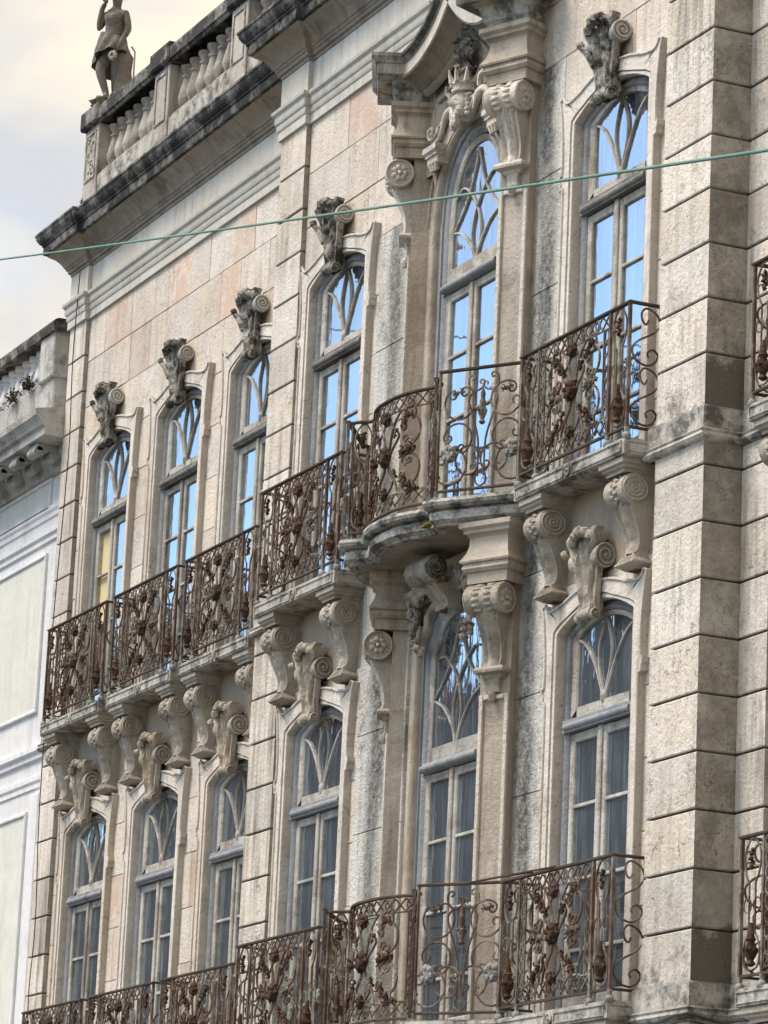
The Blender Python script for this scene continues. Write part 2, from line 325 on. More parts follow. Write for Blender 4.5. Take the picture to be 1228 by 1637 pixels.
    def build(s, name, mat, parent=None, smooth=35, loc=None, rz=0):
        return link(name, s.mesh(name, mat, smooth), parent, loc, rz)
def link(name, me, parent=None, loc=None, rz=0):
    o = bpy.data.objects.new(name, me); COL.objects.link(o)
    if parent: o.parent = parent
    if loc: o.location = loc
    if rz: o.rotation_euler = (0, 0, rz)
    return o
def tag(o, label=None, cat=None, group=None, kind=None):
    for k, v in (('label', label), ('category', cat), ('group', group), ('kind', kind)):
        if v: o[k] = v
    return o
def empty(name, loc=(0, 0, 0), parent=None, rz=0):
    o = bpy.data.objects.new(name, None); COL.objects.link(o); o.location = loc; o.rotation_euler = (0, 0, rz); o.empty_display_size = 0.2
    if parent: o.parent = parent
    return o
def copy_tree(o, parent=None):
    c = o.copy(); COL.objects.link(c); c.parent = parent
    for ch in [x for x in o.children]: copy_tree(ch, c)
    return c
def cspline(pts, n=6):
    P = [Vector(p) for p in pts]; out_ = []
    for i in range(len(P) - 1):
        a = P[max(i - 1, 0)]; b = P[i]; c = P[i + 1]; dd = P[min(i + 2, len(P) - 1)]
        for k in range(n):
            t = k / n
            out_.append(0.5 * ((2 * b) + (c - a) * t + (2 * a - 5 * b + 4 * c - dd) * t * t + (3 * b - a - 3 * c + dd) * t ** 3))
    out_.append(P[-1]); return out_
def spiral(cx, cz, r0, r1, a0, a1, n=18):
    return [(cx + (r0 + (r1 - r0) * i / n) * math.cos(R(a0 + (a1 - a0) * i / n)), cz + (r0 + (r1 - r0) * i / n) * math.sin(R(a0 + (a1 - a0) * i / n))) for i in range(n + 1)]

# ================================================================== the place: constants (metres)
Y0, YL, YW = 0.0, 0.45, 0.32                 # wall planes: middle block, left wing, right wing
WX = {'A': -36.47, 'B': -34.45, 'C': -32.45, 'D': -29.45, 'E': -26.83, 'F': -24.2, 'W': -21.15}
WY = {'A': YL, 'B': YL, 'C': YL, 'D': Y0, 'E': Y0, 'F': Y0, 'W': YW}
FLU, FLL = 8.69, 4.56                        # balcony floor levels
DZ = FLL - FLU
MX0, MX1 = -30.92, -30.32                    # pilasters: left edge, right edge
RX0, RX1 = -23.2, -22.48
LX0, LX1 = -38.02, -37.5
# ground
def struct(o): o['kind'] = 'structure'; return o
struct(MB().box(-400, 400, -400, 400, -0.5, 0.0).build('ground', 'asphalt'))
struct(MB().box(-60, 20, -3.0, 3, 0.004, 0.13).build('pavement', 'cobble'))

palace = empty('palace', (-26.83, 0, 0))
tag(palace, 'weathered cream stone palace facade with arched windows, scroll keystones and rusticated pilasters', 'palace')
palace.location = (0, 0, 0)

# ------------------------------------------------------------------ wall core, rooms and facing slabs
def rect_sub(r, c):
    x0, x1, z0, z1 = r; a0, a1, b0, b1 = c
    if a0 >= x1 or a1 <= x0 or b0 >= z1 or b1 <= z0: return [r]
    o = []
    if a0 > x0: o.append((x0, a0, z0, z1))
    if a1 < x1: o.append((a1, x1, z0, z1))
    x0 = max(x0, a0); x1 = min(x1, a1)
    if b0 > z0: o.append((x0, x1, z0, b0))
    if b1 < z1: o.append((x0, x1, b1, z1))
    return o
def openings(keys):
    o = []
    for k in keys:
        x = WX[k]
        if k == 'E': o += [(x - 0.86, x + 0.86, FLU - 0.1, 12.2), (x - 0.80, x + 0.80, FLL - 0.1, 8.22)]
        else: o += [(x - 0.68, x + 0.68, FLU - 0.1, 11.81), (x - 0.68, x + 0.68, FLL - 0.1, 7.65)]
    return o
def subtract(rects, cuts):
    for c in cuts:
        nr = []
        for r in rects: nr += rect_sub(r, c)
        rects = nr
    return rects
core = MB()
for x0, x1, y, keys in ((-38.0, -30.6, YL, 'ABC'), (-30.6, -22.9, Y0, 'DEF'), (-22.9, -15.5, YW, 'W')):
    for r in subtract([(x0, x1, 0.0, 14.0)], openings(keys)):
        core.box(r[0], r[1], y + 0.065, y + 0.45, r[2], r[3])
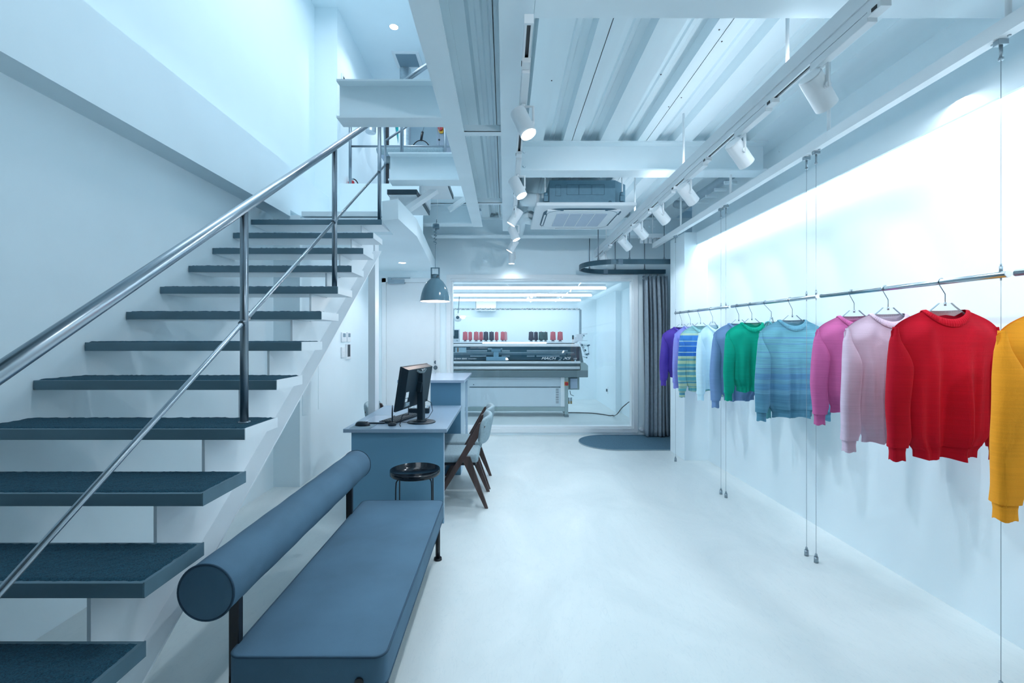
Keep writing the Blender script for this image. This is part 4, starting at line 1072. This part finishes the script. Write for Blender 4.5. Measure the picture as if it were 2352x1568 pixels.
# ---------------- knitting machine
MY = 8.12
mc = thing('knitting_machine', (.2, MY+.4, 0), 'long flat-bed knitting machine behind the glass', 'knitting machine')
def mb(px0, py0, px1, py1, y0=MY, dep=.5, bev=0., b=None, ref=MY):
    a_, c_ = at(px0, py0, ref), at(px1, py1, ref); b = b or B()
    return b.box(a_.x, c_.x, y0, y0+dep, c_.z, a_.z, bev=bev)
XL0 = 1015
mb(XL0, 866, 1297, 945, MY+.03, .55).build('cabinet', 'mach_white', mc)
mb(1078, 872, 1288, 888, MY+.02, .02, .003).build('upper_panel', 'mach_white', mc)
mb(1078, 888.3, 1288, 889.3, MY+.015, .02).build('panel_gap', 'teal_dark', mc)
mb(1078, 890, 1288, 934, MY+.02, .02, .004).build('lower_panel', 'mach_white', mc)
mb(1288, 866, 1297, 934, MY+.0, .06, .003).build('corner_cover', 'white', mc)
mb(XL0, 935, 1297, 944, MY+.0, .5, .003).build('base_beam', 'green_gray', mc)
mb(1297, 866, 1305, 952, MY-.01, .5, .003).build('leg', 'green_gray', mc)
a_ = at(1296, 952, MY); c_ = at(1306, 956, MY); B().box(a_.x, c_.x, MY-.02, MY+.08, .0, .035, bev=.003).build('foot', 'dark_gray', mc)
mb(XL0, 850, 1350, 866, MY-.04, .6, .01).build('fairing', 'dark_gray', mc)
mb(XL0, 834, 1334, 851, MY+.05, .5).build('trough', 'dark_gray', mc)
def mtube(px0, px1, py, r, yy, m, nm='roller'):
    a_ = at(px0, py, MY); c_ = at(px1, py, MY); B().cyl((a_.x, yy, a_.z), (c_.x, yy, a_.z), r, n=16).build(nm, m, mc)
mtube(1040, 1332, 845, .030, MY+.01, 'white'); mtube(1040, 1332, 852, .011, MY-.02, 'gray', 'rod')
mb(XL0, 829.5, 1333, 835, MY-.02, .08, .004).build('front_rail', 'white', mc)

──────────

Exercise aim
Your copy should match the entries exactly, minus the pictures.

Result of the task
The Blender Python script for this scene continues. Write part 2, from line 325 on. More parts follow. Write for Blender 4.5. Take the picture to be 1228 by 1637 pixels.
    def build(s, name, mat, parent=None, smooth=35, loc=None, rz=0):
        return link(name, s.mesh(name, mat, smooth), parent, loc, rz)
def link(name, me, parent=None, loc=None, rz=0):
    o = bpy.data.objects.new(name, me); COL.objects.link(o)
    if parent: o.parent = parent
    if loc: o.location = loc
    if rz: o.rotation_euler = (0, 0, rz)
    return o
def tag(o, label=None, cat=None, group=None, kind=None):
    for k, v in (('label', label), ('category', cat), ('group', group), ('kind', kind)):
        if v: o[k] = v
    return o
def empty(name, loc=(0, 0, 0), parent=None, rz=0):
    o = bpy.data.objects.new(name, None); COL.objects.link(o); o.location = loc; o.rotation_euler = (0, 0, rz); o.empty_display_size = 0.2
    if parent: o.parent = parent
    return o
def copy_tree(o, parent=None):
    c = o.copy(); COL.objects.link(c); c.parent = parent
    for ch in [x for x in o.children]: copy_tree(ch, c)
    return c
def cspline(pts, n=6):
    P = [Vector(p) for p in pts]; out_ = []
    for i in range(len(P) - 1):
        a = P[max(i - 1, 0)]; b = P[i]; c = P[i + 1]; dd = P[min(i + 2, len(P) - 1)]
        for k in range(n):
            t = k / n
            out_.append(0.5 * ((2 * b) + (c - a) * t + (2 * a - 5 * b + 4 * c - dd) * t * t + (3 * b - a - 3 * c + dd) * t ** 3))
    out_.append(P[-1]); return out_
def spiral(cx, cz, r0, r1, a0, a1, n=18):
    return [(cx + (r0 + (r1 - r0) * i / n) * math.cos(R(a0 + (a1 - a0) * i / n)), cz + (r0 + (r1 - r0) * i / n) * math.sin(R(a0 + (a1 - a0) * i / n))) for i in range(n + 1)]

# ================================================================== the place: constants (metres)
Y0, YL, YW = 0.0, 0.45, 0.32                 # wall planes: middle block, left wing, right wing
WX = {'A': -36.47, 'B': -34.45, 'C': -32.45, 'D': -29.45, 'E': -26.83, 'F': -24.2, 'W': -21.15}
WY = {'A': YL, 'B': YL, 'C': YL, 'D': Y0, 'E': Y0, 'F': Y0, 'W': YW}
FLU, FLL = 8.69, 4.56                        # balcony floor levels
DZ = FLL - FLU
MX0, MX1 = -30.92, -30.32                    # pilasters: left edge, right edge
RX0, RX1 = -23.2, -22.48
LX0, LX1 = -38.02, -37.5
# ground
def struct(o): o['kind'] = 'structure'; return o
struct(MB().box(-400, 400, -400, 400, -0.5, 0.0).build('ground', 'asphalt'))
struct(MB().box(-60, 20, -3.0, 3, 0.004, 0.13).build('pavement', 'cobble'))

palace = empty('palace', (-26.83, 0, 0))
tag(palace, 'weathered cream stone palace facade with arched windows, scroll keystones and rusticated pilasters', 'palace')
palace.location = (0, 0, 0)

# ------------------------------------------------------------------ wall core, rooms and facing slabs
def rect_sub(r, c):
    x0, x1, z0, z1 = r; a0, a1, b0, b1 = c
    if a0 >= x1 or a1 <= x0 or b0 >= z1 or b1 <= z0: return [r]
    o = []
    if a0 > x0: o.append((x0, a0, z0, z1))
    if a1 < x1: o.append((a1, x1, z0, z1))
    x0 = max(x0, a0); x1 = min(x1, a1)
    if b0 > z0: o.append((x0, x1, z0, b0))
    if b1 < z1: o.append((x0, x1, b1, z1))
    return o
def openings(keys):
    o = []
    for k in keys:
        x = WX[k]
        if k == 'E': o += [(x - 0.86, x + 0.86, FLU - 0.1, 12.2), (x - 0.80, x + 0.80, FLL - 0.1, 8.22)]
        else: o += [(x - 0.68, x + 0.68, FLU - 0.1, 11.81), (x - 0.68, x + 0.68, FLL - 0.1, 7.65)]
    return o
def subtract(rects, cuts):
    for c in cuts:
        nr = []
        for r in rects: nr += rect_sub(r, c)
        rects = nr
    return rects
core = MB()
for x0, x1, y, keys in ((-38.0, -30.6, YL, 'ABC'), (-30.6, -22.9, Y0, 'DEF'), (-22.9, -15.5, YW, 'W')):
    for r in subtract([(x0, x1, 0.0, 14.0)], openings(keys)):
        core.box(r[0], r[1], y + 0.065, y + 0.45, r[2], r[3])
Keep writing the Blender script for this image. This is part 4, starting at line 1072. This part finishes the script. Write for Blender 4.5. Measure the picture as if it were 2352x1568 pixels.
# ---------------- knitting machine
MY = 8.12
mc = thing('knitting_machine', (.2, MY+.4, 0), 'long flat-bed knitting machine behind the glass', 'knitting machine')
def mb(px0, py0, px1, py1, y0=MY, dep=.5, bev=0., b=None, ref=MY):
    a_, c_ = at(px0, py0, ref), at(px1, py1, ref); b = b or B()
    return b.box(a_.x, c_.x, y0, y0+dep, c_.z, a_.z, bev=bev)
XL0 = 1015
mb(XL0, 866, 1297, 945, MY+.03, .55).build('cabinet', 'mach_white', mc)
mb(1078, 872, 1288, 888, MY+.02, .02, .003).build('upper_panel', 'mach_white', mc)
mb(1078, 888.3, 1288, 889.3, MY+.015, .02).build('panel_gap', 'teal_dark', mc)
mb(1078, 890, 1288, 934, MY+.02, .02, .004).build('lower_panel', 'mach_white', mc)
mb(1288, 866, 1297, 934, MY+.0, .06, .003).build('corner_cover', 'white', mc)
mb(XL0, 935, 1297, 944, MY+.0, .5, .003).build('base_beam', 'green_gray', mc)
mb(1297, 866, 1305, 952, MY-.01, .5, .003).build('leg', 'green_gray', mc)
a_ = at(1296, 952, MY); c_ = at(1306, 956, MY); B().box(a_.x, c_.x, MY-.02, MY+.08, .0, .035, bev=.003).build('foot', 'dark_gray', mc)
mb(XL0, 850, 1350, 866, MY-.04, .6, .01).build('fairing', 'dark_gray', mc)
mb(XL0, 834, 1334, 851, MY+.05, .5).build('trough', 'dark_gray', mc)
def mtube(px0, px1, py, r, yy, m, nm='roller'):
    a_ = at(px0, py, MY); c_ = at(px1, py, MY); B().cyl((a_.x, yy, a_.z), (c_.x, yy, a_.z), r, n=16).build(nm, m, mc)
mtube(1040, 1332, 845, .030, MY+.01, 'white'); mtube(1040, 1332, 852, .011, MY-.02, 'gray', 'rod')
mb(XL0, 829.5, 1333, 835, MY-.02, .08, .004).build('front_rail', 'white', mc)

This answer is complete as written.